According to the Kalam Research think-tank, which has an office in Tripoli, Abedi's father Abu Ismail left Saudi Arabia for London in 1992 and joined the Islamist Libyan Islamic Fighting Group in 1994.
Abedi's father and elder brother Ismail were active at Disbury Mosque in south Manchester, said a trustee of the mosque, Fawzi Haffar. US security officials said Abedi also had a sister named Jomana.
Abu Ismail would read the call to prayer and Ismail worked as a volunteer, Haffar said.
Abdalla Yousef, a spokesman for the mosque, said Abedi's father and the rest of the family apart from the two sons had returned to Libya in 2011 after the killing of Gadaffi.
"He always had a bit of an attitude problem," Leon Hall, who went to school with him, told the Daily Mail newspaper. "I can’t say I really liked the man."
After leaving school, he went on to begin a business and management course in 2014 at the nearby University of Salford.

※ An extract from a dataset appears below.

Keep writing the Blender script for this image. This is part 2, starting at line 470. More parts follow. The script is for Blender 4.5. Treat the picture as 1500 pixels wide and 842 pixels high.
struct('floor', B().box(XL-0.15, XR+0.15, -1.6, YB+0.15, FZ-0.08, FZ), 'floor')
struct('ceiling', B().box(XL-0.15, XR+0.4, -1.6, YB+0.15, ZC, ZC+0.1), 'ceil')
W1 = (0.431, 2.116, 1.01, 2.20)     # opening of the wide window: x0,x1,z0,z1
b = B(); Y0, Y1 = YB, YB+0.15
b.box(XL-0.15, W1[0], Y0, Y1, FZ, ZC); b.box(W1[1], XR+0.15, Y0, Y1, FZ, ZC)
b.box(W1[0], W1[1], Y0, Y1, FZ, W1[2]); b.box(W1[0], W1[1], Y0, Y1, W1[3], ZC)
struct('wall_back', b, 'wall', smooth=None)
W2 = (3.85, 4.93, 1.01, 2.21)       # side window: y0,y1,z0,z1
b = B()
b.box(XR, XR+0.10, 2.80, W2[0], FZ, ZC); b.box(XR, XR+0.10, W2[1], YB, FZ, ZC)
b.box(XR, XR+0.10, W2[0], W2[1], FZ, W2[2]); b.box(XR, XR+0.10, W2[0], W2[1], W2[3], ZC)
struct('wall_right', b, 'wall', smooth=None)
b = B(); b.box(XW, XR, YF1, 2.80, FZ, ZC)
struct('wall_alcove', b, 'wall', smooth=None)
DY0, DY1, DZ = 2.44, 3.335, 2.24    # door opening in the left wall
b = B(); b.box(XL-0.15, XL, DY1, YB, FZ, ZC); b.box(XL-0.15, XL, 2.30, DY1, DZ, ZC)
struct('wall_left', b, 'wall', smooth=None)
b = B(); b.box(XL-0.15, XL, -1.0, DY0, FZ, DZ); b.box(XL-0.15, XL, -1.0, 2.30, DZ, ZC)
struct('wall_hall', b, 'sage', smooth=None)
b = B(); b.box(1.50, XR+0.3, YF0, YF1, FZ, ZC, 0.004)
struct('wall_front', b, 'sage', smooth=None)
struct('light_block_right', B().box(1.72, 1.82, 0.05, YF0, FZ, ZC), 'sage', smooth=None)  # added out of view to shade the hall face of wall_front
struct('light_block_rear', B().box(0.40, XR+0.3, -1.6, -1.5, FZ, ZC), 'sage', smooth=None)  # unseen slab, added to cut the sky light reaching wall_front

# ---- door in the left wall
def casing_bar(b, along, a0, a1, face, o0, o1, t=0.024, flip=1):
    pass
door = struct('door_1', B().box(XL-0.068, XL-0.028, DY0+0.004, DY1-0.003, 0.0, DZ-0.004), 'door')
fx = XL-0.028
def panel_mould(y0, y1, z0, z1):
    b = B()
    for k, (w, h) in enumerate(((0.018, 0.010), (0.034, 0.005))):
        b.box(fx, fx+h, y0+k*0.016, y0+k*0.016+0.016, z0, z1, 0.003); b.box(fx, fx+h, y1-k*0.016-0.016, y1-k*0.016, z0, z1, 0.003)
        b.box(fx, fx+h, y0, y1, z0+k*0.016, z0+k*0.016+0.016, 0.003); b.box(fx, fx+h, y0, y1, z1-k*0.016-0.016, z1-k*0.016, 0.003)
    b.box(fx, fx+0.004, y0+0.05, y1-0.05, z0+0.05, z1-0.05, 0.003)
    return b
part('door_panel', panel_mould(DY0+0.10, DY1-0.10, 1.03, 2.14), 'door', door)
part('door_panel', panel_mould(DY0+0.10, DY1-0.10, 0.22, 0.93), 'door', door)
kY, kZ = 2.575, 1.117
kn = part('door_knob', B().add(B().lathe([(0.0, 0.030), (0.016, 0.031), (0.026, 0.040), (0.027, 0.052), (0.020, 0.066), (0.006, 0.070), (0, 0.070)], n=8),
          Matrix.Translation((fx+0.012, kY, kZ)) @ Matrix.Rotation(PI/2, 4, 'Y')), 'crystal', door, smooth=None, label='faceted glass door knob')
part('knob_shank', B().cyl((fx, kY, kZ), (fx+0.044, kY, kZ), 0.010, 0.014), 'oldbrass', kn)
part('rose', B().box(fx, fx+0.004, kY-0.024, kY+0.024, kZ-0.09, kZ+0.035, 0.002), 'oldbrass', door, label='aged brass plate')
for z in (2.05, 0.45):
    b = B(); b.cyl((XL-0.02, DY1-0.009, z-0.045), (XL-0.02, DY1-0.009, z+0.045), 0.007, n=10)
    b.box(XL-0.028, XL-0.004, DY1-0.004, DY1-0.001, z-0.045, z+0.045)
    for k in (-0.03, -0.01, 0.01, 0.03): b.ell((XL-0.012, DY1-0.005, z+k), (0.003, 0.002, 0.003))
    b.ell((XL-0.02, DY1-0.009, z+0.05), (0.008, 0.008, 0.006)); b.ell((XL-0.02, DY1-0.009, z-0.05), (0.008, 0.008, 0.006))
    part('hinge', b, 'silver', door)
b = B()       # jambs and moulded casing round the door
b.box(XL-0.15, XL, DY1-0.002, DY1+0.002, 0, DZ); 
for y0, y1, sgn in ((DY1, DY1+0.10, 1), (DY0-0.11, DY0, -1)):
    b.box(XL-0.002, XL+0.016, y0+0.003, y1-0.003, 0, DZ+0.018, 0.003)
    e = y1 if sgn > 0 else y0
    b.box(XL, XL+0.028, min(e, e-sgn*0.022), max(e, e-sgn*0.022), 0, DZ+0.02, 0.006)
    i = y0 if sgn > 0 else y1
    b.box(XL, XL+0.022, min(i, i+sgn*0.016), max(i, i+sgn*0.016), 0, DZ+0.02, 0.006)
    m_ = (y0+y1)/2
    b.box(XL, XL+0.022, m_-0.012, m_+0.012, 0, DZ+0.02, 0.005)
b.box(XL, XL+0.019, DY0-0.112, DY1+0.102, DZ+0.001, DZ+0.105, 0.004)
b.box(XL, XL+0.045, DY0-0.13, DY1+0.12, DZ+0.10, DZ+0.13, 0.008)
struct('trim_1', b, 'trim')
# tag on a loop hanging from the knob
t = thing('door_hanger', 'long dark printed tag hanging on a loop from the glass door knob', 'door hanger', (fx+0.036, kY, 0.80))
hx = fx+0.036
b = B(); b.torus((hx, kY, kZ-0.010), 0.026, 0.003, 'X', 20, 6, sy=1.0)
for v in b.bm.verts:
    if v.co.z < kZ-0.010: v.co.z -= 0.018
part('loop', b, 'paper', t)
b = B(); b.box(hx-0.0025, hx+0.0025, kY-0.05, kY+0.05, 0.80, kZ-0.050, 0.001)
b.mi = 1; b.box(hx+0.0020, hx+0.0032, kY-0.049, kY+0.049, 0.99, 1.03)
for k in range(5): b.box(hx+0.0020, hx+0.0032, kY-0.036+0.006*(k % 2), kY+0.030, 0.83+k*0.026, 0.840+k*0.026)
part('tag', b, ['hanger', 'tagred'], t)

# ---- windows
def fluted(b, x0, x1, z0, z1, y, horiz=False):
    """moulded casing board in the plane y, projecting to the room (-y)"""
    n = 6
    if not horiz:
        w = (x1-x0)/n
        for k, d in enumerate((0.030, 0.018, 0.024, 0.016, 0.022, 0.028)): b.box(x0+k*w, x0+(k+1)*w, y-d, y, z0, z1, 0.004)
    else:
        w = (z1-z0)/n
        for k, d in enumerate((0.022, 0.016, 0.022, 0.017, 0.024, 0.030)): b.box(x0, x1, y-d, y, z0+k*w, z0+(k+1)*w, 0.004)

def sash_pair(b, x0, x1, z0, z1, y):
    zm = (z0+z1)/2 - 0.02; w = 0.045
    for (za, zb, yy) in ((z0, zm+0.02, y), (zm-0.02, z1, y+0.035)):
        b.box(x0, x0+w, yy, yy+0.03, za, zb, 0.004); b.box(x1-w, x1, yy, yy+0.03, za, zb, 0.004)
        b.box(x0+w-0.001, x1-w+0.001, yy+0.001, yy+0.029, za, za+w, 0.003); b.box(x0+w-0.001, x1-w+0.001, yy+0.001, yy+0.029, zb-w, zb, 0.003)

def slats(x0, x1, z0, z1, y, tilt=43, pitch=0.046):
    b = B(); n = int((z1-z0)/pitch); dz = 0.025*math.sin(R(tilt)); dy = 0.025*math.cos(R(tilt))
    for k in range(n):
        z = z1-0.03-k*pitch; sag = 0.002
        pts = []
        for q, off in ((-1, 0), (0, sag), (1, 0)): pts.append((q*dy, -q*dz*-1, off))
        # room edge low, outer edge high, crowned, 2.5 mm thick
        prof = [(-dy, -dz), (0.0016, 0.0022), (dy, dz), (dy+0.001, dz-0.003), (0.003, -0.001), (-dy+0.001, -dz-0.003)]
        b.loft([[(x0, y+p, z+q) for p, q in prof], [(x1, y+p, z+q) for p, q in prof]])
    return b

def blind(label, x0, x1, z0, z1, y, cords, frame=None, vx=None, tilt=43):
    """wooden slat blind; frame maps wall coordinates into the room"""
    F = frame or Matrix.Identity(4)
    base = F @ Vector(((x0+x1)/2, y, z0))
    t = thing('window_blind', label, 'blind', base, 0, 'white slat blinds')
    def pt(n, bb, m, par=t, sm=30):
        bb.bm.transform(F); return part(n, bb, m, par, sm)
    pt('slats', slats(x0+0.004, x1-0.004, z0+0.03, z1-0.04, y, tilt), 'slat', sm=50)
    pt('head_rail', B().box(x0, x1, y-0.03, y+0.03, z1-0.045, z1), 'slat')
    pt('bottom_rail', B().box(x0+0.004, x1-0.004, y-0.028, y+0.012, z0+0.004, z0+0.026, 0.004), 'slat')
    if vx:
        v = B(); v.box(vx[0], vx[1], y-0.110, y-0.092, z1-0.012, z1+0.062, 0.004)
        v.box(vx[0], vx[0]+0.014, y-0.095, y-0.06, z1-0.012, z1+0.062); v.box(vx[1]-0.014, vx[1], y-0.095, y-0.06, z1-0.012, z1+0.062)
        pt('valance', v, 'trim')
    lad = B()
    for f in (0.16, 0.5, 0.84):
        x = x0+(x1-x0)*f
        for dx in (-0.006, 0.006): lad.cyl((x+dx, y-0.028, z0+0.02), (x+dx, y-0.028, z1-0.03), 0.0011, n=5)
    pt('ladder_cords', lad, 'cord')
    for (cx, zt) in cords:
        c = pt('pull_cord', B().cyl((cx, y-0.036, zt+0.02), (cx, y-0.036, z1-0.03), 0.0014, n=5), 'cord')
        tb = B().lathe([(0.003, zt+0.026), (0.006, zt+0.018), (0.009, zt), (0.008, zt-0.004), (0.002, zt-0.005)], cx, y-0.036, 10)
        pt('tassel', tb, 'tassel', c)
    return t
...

Alan Kinsey, 52, who lived in the house opposite Abedi, said he thought there had been just one man for the last 7-8 months and a couple had been living there as well before that.
He said the man used to wear traditional white Islamic dress, was aged in his 20s, 6 ft. 2-4ins (about 1.9 metres), and very skinny.
"No one really interacted with him," Kinsey said.
The bomb used in the attack appeared to contain carefully packed shrapnel and have a powerful charge, according to leaked photographs from the investigation published by the New York Times on Wednesday.
The pictures showed remnants of a blue Karrimor-branded backpack, which could have been used to carry the device, and a possible detonator, which the investigators believed was held in the bomber's left hand, the newspaper said.
Nuts and screws propelled by the blast were also shown as well as the remains of a 12-volt battery, which could have been the power source, it said.
It also published a diagram showing most of the fatalities occurred in a circle around the bomber, which it said indicated a powerful, high velocity charge.
The preliminary evidence suggested the bomb was made with forethought and care, it said.
British security services are now trying to work out what turned Abedi, the tall, skinny son of a devout Muslim who opposed former Libyan leader Muammar Gaddafi, into a killer.
Ariana Grande has suspended her concert tour after a suicide bomber killed 22 people at her performance in Manchester, England, the US pop singer's representatives said on Wednesday.
Grande had been scheduled to perform two shows at London's O2 arena this week as part of her "Dangerous Woman" tour. Both shows have been canceled, as well as performances through 5 June, her record label said in a statement.